— begin RECORDS FOR THIS TASK —
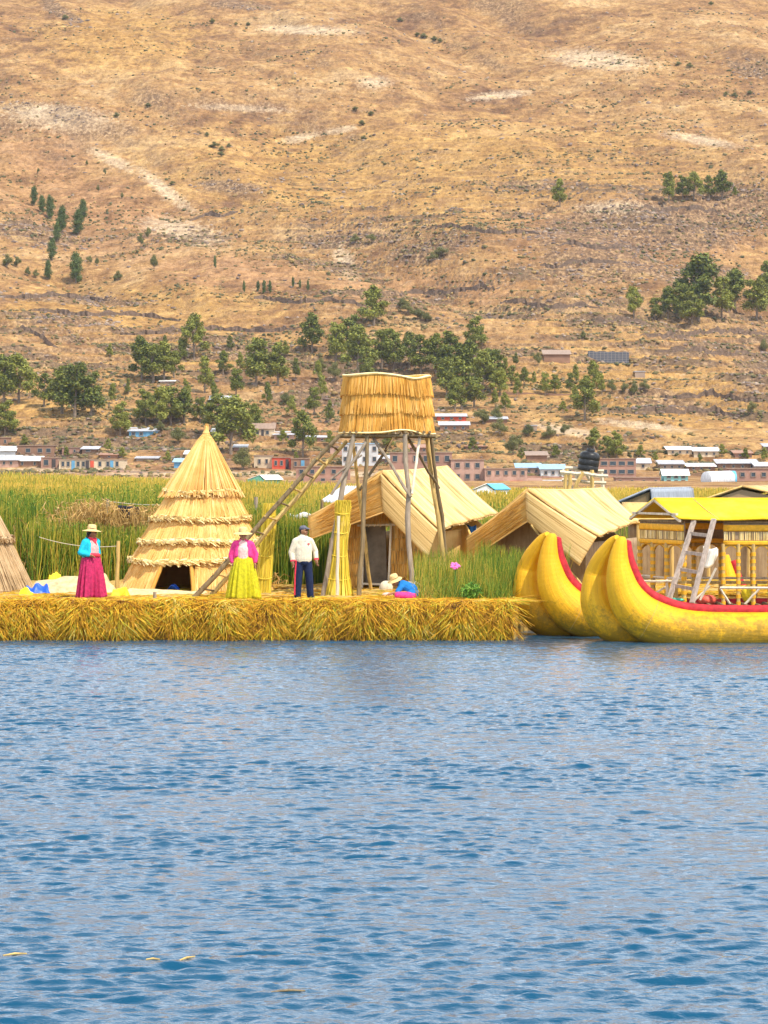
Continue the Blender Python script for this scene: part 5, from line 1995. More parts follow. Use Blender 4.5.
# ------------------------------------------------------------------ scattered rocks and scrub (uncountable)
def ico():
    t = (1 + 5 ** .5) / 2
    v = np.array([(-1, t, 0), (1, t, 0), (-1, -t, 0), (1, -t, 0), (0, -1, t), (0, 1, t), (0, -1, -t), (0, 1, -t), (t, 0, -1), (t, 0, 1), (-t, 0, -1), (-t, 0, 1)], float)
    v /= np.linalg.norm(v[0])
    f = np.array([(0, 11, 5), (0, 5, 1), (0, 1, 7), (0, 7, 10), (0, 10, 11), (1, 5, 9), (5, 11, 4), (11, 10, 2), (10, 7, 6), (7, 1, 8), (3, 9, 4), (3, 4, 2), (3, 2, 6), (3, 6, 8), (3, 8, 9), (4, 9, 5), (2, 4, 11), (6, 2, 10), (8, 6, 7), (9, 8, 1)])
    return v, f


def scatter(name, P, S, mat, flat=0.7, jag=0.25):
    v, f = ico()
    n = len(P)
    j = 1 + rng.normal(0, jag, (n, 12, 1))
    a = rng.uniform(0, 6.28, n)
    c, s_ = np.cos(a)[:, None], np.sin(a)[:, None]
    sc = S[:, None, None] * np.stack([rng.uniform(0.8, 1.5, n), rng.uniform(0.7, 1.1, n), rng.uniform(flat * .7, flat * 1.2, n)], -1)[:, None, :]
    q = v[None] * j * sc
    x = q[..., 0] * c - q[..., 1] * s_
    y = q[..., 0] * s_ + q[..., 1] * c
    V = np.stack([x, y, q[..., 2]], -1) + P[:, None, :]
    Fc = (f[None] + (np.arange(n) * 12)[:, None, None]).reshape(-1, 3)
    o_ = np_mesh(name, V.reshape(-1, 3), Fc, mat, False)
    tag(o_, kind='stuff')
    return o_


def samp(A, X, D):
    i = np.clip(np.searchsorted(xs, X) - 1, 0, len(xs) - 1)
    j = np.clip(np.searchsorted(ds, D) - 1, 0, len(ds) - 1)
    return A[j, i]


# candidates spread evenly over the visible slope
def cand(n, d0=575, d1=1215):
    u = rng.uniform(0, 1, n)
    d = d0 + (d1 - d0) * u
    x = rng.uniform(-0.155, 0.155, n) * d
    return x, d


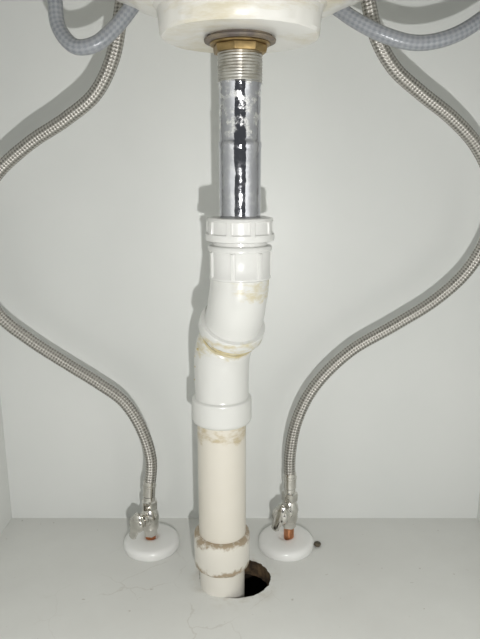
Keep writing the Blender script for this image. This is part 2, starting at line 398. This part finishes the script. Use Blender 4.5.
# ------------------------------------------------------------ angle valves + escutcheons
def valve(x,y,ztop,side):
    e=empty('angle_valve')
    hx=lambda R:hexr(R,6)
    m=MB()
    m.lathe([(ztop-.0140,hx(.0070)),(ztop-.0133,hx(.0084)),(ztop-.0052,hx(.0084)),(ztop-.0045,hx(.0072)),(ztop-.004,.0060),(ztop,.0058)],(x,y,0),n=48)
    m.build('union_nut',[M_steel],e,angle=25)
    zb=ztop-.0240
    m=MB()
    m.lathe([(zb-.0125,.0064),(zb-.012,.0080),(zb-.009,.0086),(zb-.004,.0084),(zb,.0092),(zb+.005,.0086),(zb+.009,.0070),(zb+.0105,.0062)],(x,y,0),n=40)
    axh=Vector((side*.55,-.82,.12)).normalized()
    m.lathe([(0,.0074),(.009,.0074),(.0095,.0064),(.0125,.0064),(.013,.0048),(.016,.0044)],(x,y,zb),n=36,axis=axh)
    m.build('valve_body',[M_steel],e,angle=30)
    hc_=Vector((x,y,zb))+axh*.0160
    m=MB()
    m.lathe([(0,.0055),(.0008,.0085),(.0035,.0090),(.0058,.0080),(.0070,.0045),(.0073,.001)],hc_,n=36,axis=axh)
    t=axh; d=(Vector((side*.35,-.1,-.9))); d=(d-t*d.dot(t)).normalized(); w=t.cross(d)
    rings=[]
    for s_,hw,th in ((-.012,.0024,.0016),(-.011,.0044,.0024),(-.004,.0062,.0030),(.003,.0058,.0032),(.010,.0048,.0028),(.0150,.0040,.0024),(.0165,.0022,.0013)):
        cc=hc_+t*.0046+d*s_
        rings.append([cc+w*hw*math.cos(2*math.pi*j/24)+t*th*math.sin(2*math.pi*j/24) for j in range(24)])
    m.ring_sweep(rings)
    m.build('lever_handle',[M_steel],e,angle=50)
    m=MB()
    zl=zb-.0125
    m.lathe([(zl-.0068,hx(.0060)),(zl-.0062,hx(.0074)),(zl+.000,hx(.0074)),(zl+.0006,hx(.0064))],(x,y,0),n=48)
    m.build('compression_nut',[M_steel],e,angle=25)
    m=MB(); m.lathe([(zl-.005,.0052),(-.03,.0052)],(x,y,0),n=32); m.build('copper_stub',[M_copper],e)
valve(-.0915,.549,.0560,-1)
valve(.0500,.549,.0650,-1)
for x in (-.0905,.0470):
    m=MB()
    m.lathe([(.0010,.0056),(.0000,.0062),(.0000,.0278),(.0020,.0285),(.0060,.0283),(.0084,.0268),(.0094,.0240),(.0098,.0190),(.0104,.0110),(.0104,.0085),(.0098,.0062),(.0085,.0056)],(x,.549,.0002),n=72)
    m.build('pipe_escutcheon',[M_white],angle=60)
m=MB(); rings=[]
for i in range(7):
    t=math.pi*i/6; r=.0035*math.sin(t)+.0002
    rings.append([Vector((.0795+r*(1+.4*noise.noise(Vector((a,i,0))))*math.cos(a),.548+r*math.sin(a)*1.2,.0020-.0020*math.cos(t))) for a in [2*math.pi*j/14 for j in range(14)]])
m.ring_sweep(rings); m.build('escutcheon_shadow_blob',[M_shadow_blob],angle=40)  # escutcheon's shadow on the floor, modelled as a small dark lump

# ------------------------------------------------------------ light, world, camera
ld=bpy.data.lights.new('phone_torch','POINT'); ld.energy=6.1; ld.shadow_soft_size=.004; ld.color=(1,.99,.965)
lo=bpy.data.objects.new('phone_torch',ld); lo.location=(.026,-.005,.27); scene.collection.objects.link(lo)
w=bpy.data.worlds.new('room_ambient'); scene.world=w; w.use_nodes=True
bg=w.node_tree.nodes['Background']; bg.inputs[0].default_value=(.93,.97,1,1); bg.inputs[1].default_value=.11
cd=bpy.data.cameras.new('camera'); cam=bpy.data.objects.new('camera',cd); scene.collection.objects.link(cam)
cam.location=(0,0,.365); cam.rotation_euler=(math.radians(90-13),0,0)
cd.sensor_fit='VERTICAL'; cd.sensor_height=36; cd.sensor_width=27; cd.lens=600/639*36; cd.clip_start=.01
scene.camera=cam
— end RECORDS FOR THIS TASK —
**YOUR OBJECTIVE**
Exactly as written, please give again the lines from the beginning of the listing through the line containing "return x, d", inclusive, without any pictures.

**THE RESPONSE**
Continue the Blender Python script for this scene: part 5, from line 1995. More parts follow. Use Blender 4.5.
# ------------------------------------------------------------------ scattered rocks and scrub (uncountable)
def ico():
    t = (1 + 5 ** .5) / 2
    v = np.array([(-1, t, 0), (1, t, 0), (-1, -t, 0), (1, -t, 0), (0, -1, t), (0, 1, t), (0, -1, -t), (0, 1, -t), (t, 0, -1), (t, 0, 1), (-t, 0, -1), (-t, 0, 1)], float)
    v /= np.linalg.norm(v[0])
    f = np.array([(0, 11, 5), (0, 5, 1), (0, 1, 7), (0, 7, 10), (0, 10, 11), (1, 5, 9), (5, 11, 4), (11, 10, 2), (10, 7, 6), (7, 1, 8), (3, 9, 4), (3, 4, 2), (3, 2, 6), (3, 6, 8), (3, 8, 9), (4, 9, 5), (2, 4, 11), (6, 2, 10), (8, 6, 7), (9, 8, 1)])
    return v, f


def scatter(name, P, S, mat, flat=0.7, jag=0.25):
    v, f = ico()
    n = len(P)
    j = 1 + rng.normal(0, jag, (n, 12, 1))
    a = rng.uniform(0, 6.28, n)
    c, s_ = np.cos(a)[:, None], np.sin(a)[:, None]
    sc = S[:, None, None] * np.stack([rng.uniform(0.8, 1.5, n), rng.uniform(0.7, 1.1, n), rng.uniform(flat * .7, flat * 1.2, n)], -1)[:, None, :]
    q = v[None] * j * sc
    x = q[..., 0] * c - q[..., 1] * s_
    y = q[..., 0] * s_ + q[..., 1] * c
    V = np.stack([x, y, q[..., 2]], -1) + P[:, None, :]
    Fc = (f[None] + (np.arange(n) * 12)[:, None, None]).reshape(-1, 3)
    o_ = np_mesh(name, V.reshape(-1, 3), Fc, mat, False)
    tag(o_, kind='stuff')
    return o_


def samp(A, X, D):
    i = np.clip(np.searchsorted(xs, X) - 1, 0, len(xs) - 1)
    j = np.clip(np.searchsorted(ds, D) - 1, 0, len(ds) - 1)
    return A[j, i]


# candidates spread evenly over the visible slope
def cand(n, d0=575, d1=1215):
    u = rng.uniform(0, 1, n)
    d = d0 + (d1 - d0) * u
    x = rng.uniform(-0.155, 0.155, n) * d
    return x, d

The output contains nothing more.